• WHAT TO WORK ON
Reproduce all records exactly.

• GIVEN ENTRIES

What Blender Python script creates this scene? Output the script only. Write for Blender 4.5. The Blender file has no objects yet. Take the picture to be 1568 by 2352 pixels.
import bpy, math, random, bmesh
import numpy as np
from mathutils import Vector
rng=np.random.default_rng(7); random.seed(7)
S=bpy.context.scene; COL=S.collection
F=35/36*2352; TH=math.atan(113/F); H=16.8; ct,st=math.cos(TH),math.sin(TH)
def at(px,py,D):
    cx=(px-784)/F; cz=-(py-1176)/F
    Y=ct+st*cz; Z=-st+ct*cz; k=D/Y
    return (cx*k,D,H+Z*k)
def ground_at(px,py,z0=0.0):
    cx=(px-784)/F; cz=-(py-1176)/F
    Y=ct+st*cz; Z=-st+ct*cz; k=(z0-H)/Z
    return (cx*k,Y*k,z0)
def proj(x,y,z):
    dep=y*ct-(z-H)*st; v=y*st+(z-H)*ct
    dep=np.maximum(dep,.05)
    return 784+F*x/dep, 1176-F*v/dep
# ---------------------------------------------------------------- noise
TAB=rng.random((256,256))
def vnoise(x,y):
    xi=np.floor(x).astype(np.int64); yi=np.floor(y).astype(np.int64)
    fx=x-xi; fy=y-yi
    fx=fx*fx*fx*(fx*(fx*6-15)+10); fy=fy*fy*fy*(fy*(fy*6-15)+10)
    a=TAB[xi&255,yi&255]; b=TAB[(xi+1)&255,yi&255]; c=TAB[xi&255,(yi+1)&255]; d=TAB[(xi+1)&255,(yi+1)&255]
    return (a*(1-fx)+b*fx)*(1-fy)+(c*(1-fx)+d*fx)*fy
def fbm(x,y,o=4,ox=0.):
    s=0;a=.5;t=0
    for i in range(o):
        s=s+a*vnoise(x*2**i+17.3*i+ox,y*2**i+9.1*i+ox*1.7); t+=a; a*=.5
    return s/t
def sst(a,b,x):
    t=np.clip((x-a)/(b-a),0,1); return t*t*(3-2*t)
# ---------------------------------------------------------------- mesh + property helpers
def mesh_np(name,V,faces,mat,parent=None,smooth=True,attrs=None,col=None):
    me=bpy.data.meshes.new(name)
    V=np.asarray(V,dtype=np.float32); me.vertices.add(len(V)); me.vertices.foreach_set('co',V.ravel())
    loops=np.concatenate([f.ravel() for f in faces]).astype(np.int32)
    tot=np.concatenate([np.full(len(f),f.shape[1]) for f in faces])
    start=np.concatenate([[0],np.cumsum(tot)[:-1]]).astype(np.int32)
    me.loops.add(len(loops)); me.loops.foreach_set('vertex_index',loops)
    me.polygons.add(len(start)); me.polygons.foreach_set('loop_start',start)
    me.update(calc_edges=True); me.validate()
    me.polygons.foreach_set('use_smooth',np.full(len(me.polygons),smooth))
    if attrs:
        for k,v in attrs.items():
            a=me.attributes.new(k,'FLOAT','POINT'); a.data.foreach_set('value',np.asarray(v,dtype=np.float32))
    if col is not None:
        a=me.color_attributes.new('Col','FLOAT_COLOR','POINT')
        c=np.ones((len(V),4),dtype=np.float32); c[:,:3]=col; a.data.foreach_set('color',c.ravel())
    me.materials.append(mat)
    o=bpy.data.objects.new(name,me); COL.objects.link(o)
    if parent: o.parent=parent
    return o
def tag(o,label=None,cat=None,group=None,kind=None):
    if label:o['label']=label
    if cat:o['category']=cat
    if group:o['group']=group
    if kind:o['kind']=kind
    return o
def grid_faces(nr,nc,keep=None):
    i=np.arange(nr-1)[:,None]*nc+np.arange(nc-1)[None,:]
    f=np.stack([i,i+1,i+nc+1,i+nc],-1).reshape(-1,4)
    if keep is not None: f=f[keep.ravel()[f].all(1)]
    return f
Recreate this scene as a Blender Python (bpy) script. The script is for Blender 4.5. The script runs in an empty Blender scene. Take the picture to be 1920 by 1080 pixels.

• REPLY TO THE EXERCISE
What Blender Python script creates this scene? Output the script only. Write for Blender 4.5. The Blender file has no objects yet. Take the picture to be 1568 by 2352 pixels.
import bpy, math, random, bmesh
import numpy as np
from mathutils import Vector
rng=np.random.default_rng(7); random.seed(7)
S=bpy.context.scene; COL=S.collection
F=35/36*2352; TH=math.atan(113/F); H=16.8; ct,st=math.cos(TH),math.sin(TH)
def at(px,py,D):
    cx=(px-784)/F; cz=-(py-1176)/F
    Y=ct+st*cz; Z=-st+ct*cz; k=D/Y
    return (cx*k,D,H+Z*k)
def ground_at(px,py,z0=0.0):
    cx=(px-784)/F; cz=-(py-1176)/F
    Y=ct+st*cz; Z=-st+ct*cz; k=(z0-H)/Z
    return (cx*k,Y*k,z0)
def proj(x,y,z):
    dep=y*ct-(z-H)*st; v=y*st+(z-H)*ct
    dep=np.maximum(dep,.05)
    return 784+F*x/dep, 1176-F*v/dep
# ---------------------------------------------------------------- noise
TAB=rng.random((256,256))
def vnoise(x,y):
    xi=np.floor(x).astype(np.int64); yi=np.floor(y).astype(np.int64)
    fx=x-xi; fy=y-yi
    fx=fx*fx*fx*(fx*(fx*6-15)+10); fy=fy*fy*fy*(fy*(fy*6-15)+10)
    a=TAB[xi&255,yi&255]; b=TAB[(xi+1)&255,yi&255]; c=TAB[xi&255,(yi+1)&255]; d=TAB[(xi+1)&255,(yi+1)&255]
    return (a*(1-fx)+b*fx)*(1-fy)+(c*(1-fx)+d*fx)*fy
def fbm(x,y,o=4,ox=0.):
    s=0;a=.5;t=0
    for i in range(o):
        s=s+a*vnoise(x*2**i+17.3*i+ox,y*2**i+9.1*i+ox*1.7); t+=a; a*=.5
    return s/t
def sst(a,b,x):
    t=np.clip((x-a)/(b-a),0,1); return t*t*(3-2*t)
# ---------------------------------------------------------------- mesh + property helpers
def mesh_np(name,V,faces,mat,parent=None,smooth=True,attrs=None,col=None):
    me=bpy.data.meshes.new(name)
    V=np.asarray(V,dtype=np.float32); me.vertices.add(len(V)); me.vertices.foreach_set('co',V.ravel())
    loops=np.concatenate([f.ravel() for f in faces]).astype(np.int32)
    tot=np.concatenate([np.full(len(f),f.shape[1]) for f in faces])
    start=np.concatenate([[0],np.cumsum(tot)[:-1]]).astype(np.int32)
    me.loops.add(len(loops)); me.loops.foreach_set('vertex_index',loops)
    me.polygons.add(len(start)); me.polygons.foreach_set('loop_start',start)
    me.update(calc_edges=True); me.validate()
    me.polygons.foreach_set('use_smooth',np.full(len(me.polygons),smooth))
    if attrs:
        for k,v in attrs.items():
            a=me.attributes.new(k,'FLOAT','POINT'); a.data.foreach_set('value',np.asarray(v,dtype=np.float32))
    if col is not None:
        a=me.color_attributes.new('Col','FLOAT_COLOR','POINT')
        c=np.ones((len(V),4),dtype=np.float32); c[:,:3]=col; a.data.foreach_set('color',c.ravel())
    me.materials.append(mat)
    o=bpy.data.objects.new(name,me); COL.objects.link(o)
    if parent: o.parent=parent
    return o
def tag(o,label=None,cat=None,group=None,kind=None):
    if label:o['label']=label
    if cat:o['category']=cat
    if group:o['group']=group
    if kind:o['kind']=kind
    return o
def grid_faces(nr,nc,keep=None):
    i=np.arange(nr-1)[:,None]*nc+np.arange(nc-1)[None,:]
    f=np.stack([i,i+1,i+nc+1,i+nc],-1).reshape(-1,4)
    if keep is not None: f=f[keep.ravel()[f].all(1)]
    return f
Recreate this scene as a Blender Python (bpy) script. The script is for Blender 4.5. The script runs in an empty Blender scene. Take the picture to be 1920 by 1080 pixels.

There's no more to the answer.